TASK INSTRUCTIONS: Copy every line of the listing exactly.

===== DATA PROVIDED =====

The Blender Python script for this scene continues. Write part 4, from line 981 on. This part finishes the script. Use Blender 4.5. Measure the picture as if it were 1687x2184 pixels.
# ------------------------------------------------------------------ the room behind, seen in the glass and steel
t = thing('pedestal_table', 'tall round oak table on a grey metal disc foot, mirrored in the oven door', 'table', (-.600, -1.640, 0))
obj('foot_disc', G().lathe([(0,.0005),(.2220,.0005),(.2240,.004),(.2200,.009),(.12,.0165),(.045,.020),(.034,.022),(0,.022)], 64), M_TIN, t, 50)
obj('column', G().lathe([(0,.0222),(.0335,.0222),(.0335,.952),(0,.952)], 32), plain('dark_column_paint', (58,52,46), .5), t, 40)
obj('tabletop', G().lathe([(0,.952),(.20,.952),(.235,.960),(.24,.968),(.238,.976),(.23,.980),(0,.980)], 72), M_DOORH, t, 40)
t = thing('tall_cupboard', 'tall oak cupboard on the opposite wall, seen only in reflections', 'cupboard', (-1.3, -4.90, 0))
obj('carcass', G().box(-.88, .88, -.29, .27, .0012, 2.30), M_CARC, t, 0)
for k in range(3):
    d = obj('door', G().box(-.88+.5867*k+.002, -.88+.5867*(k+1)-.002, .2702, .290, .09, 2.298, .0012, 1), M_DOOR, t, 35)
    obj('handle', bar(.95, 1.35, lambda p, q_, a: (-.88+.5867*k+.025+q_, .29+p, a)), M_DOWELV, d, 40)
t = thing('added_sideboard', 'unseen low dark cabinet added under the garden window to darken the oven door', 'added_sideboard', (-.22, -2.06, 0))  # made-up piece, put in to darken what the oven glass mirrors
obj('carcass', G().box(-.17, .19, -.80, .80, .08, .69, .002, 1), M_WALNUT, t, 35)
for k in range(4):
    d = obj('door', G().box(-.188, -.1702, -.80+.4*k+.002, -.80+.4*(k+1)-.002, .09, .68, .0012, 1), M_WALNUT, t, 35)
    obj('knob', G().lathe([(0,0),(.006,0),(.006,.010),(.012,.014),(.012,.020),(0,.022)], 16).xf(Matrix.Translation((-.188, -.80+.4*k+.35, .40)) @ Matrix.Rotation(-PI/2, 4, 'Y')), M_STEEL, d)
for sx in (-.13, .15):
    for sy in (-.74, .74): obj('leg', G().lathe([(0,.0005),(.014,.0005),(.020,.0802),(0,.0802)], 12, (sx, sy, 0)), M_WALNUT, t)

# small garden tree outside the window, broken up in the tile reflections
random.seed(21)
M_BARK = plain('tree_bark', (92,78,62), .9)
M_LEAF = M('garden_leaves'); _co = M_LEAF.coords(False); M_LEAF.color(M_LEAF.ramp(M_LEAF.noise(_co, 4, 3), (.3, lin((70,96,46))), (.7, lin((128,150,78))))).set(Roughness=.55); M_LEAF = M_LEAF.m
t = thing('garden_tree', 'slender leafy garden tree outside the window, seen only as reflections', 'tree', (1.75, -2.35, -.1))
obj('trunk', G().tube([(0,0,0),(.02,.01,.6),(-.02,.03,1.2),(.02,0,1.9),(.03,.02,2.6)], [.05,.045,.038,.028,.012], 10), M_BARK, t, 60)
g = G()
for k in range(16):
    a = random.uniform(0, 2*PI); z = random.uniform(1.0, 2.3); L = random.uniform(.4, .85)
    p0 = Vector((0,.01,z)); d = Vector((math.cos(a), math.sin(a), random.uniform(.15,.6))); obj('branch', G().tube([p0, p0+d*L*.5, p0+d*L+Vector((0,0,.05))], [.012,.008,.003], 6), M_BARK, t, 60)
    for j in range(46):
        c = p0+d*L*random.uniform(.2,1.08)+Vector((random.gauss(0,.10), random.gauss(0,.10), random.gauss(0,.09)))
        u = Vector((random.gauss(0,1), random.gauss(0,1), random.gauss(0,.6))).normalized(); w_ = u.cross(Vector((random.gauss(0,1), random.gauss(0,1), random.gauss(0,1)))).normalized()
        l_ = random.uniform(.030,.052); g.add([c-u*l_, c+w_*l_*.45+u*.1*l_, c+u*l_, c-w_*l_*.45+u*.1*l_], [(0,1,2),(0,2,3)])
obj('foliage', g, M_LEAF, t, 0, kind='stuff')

=====

EXERCISE RESPONSE:
The Blender Python script for this scene continues. Write part 4, from line 981 on. This part finishes the script. Use Blender 4.5. Measure the picture as if it were 1687x2184 pixels.
# ------------------------------------------------------------------ the room behind, seen in the glass and steel
t = thing('pedestal_table', 'tall round oak table on a grey metal disc foot, mirrored in the oven door', 'table', (-.600, -1.640, 0))
obj('foot_disc', G().lathe([(0,.0005),(.2220,.0005),(.2240,.004),(.2200,.009),(.12,.0165),(.045,.020),(.034,.022),(0,.022)], 64), M_TIN, t, 50)
obj('column', G().lathe([(0,.0222),(.0335,.0222),(.0335,.952),(0,.952)], 32), plain('dark_column_paint', (58,52,46), .5), t, 40)
obj('tabletop', G().lathe([(0,.952),(.20,.952),(.235,.960),(.24,.968),(.238,.976),(.23,.980),(0,.980)], 72), M_DOORH, t, 40)
t = thing('tall_cupboard', 'tall oak cupboard on the opposite wall, seen only in reflections', 'cupboard', (-1.3, -4.90, 0))
obj('carcass', G().box(-.88, .88, -.29, .27, .0012, 2.30), M_CARC, t, 0)
for k in range(3):
    d = obj('door', G().box(-.88+.5867*k+.002, -.88+.5867*(k+1)-.002, .2702, .290, .09, 2.298, .0012, 1), M_DOOR, t, 35)
    obj('handle', bar(.95, 1.35, lambda p, q_, a: (-.88+.5867*k+.025+q_, .29+p, a)), M_DOWELV, d, 40)
t = thing('added_sideboard', 'unseen low dark cabinet added under the garden window to darken the oven door', 'added_sideboard', (-.22, -2.06, 0))  # made-up piece, put in to darken what the oven glass mirrors
obj('carcass', G().box(-.17, .19, -.80, .80, .08, .69, .002, 1), M_WALNUT, t, 35)
for k in range(4):
    d = obj('door', G().box(-.188, -.1702, -.80+.4*k+.002, -.80+.4*(k+1)-.002, .09, .68, .0012, 1), M_WALNUT, t, 35)
    obj('knob', G().lathe([(0,0),(.006,0),(.006,.010),(.012,.014),(.012,.020),(0,.022)], 16).xf(Matrix.Translation((-.188, -.80+.4*k+.35, .40)) @ Matrix.Rotation(-PI/2, 4, 'Y')), M_STEEL, d)
for sx in (-.13, .15):
    for sy in (-.74, .74): obj('leg', G().lathe([(0,.0005),(.014,.0005),(.020,.0802),(0,.0802)], 12, (sx, sy, 0)), M_WALNUT, t)

# small garden tree outside the window, broken up in the tile reflections
random.seed(21)
M_BARK = plain('tree_bark', (92,78,62), .9)
M_LEAF = M('garden_leaves'); _co = M_LEAF.coords(False); M_LEAF.color(M_LEAF.ramp(M_LEAF.noise(_co, 4, 3), (.3, lin((70,96,46))), (.7, lin((128,150,78))))).set(Roughness=.55); M_LEAF = M_LEAF.m
t = thing('garden_tree', 'slender leafy garden tree outside the window, seen only as reflections', 'tree', (1.75, -2.35, -.1))
obj('trunk', G().tube([(0,0,0),(.02,.01,.6),(-.02,.03,1.2),(.02,0,1.9),(.03,.02,2.6)], [.05,.045,.038,.028,.012], 10), M_BARK, t, 60)
g = G()
for k in range(16):
    a = random.uniform(0, 2*PI); z = random.uniform(1.0, 2.3); L = random.uniform(.4, .85)
    p0 = Vector((0,.01,z)); d = Vector((math.cos(a), math.sin(a), random.uniform(.15,.6))); obj('branch', G().tube([p0, p0+d*L*.5, p0+d*L+Vector((0,0,.05))], [.012,.008,.003], 6), M_BARK, t, 60)
    for j in range(46):
        c = p0+d*L*random.uniform(.2,1.08)+Vector((random.gauss(0,.10), random.gauss(0,.10), random.gauss(0,.09)))
        u = Vector((random.gauss(0,1), random.gauss(0,1), random.gauss(0,.6))).normalized(); w_ = u.cross(Vector((random.gauss(0,1), random.gauss(0,1), random.gauss(0,1)))).normalized()
        l_ = random.uniform(.030,.052); g.add([c-u*l_, c+w_*l_*.45+u*.1*l_, c+u*l_, c-w_*l_*.45+u*.1*l_], [(0,1,2),(0,2,3)])
obj('foliage', g, M_LEAF, t, 0, kind='stuff')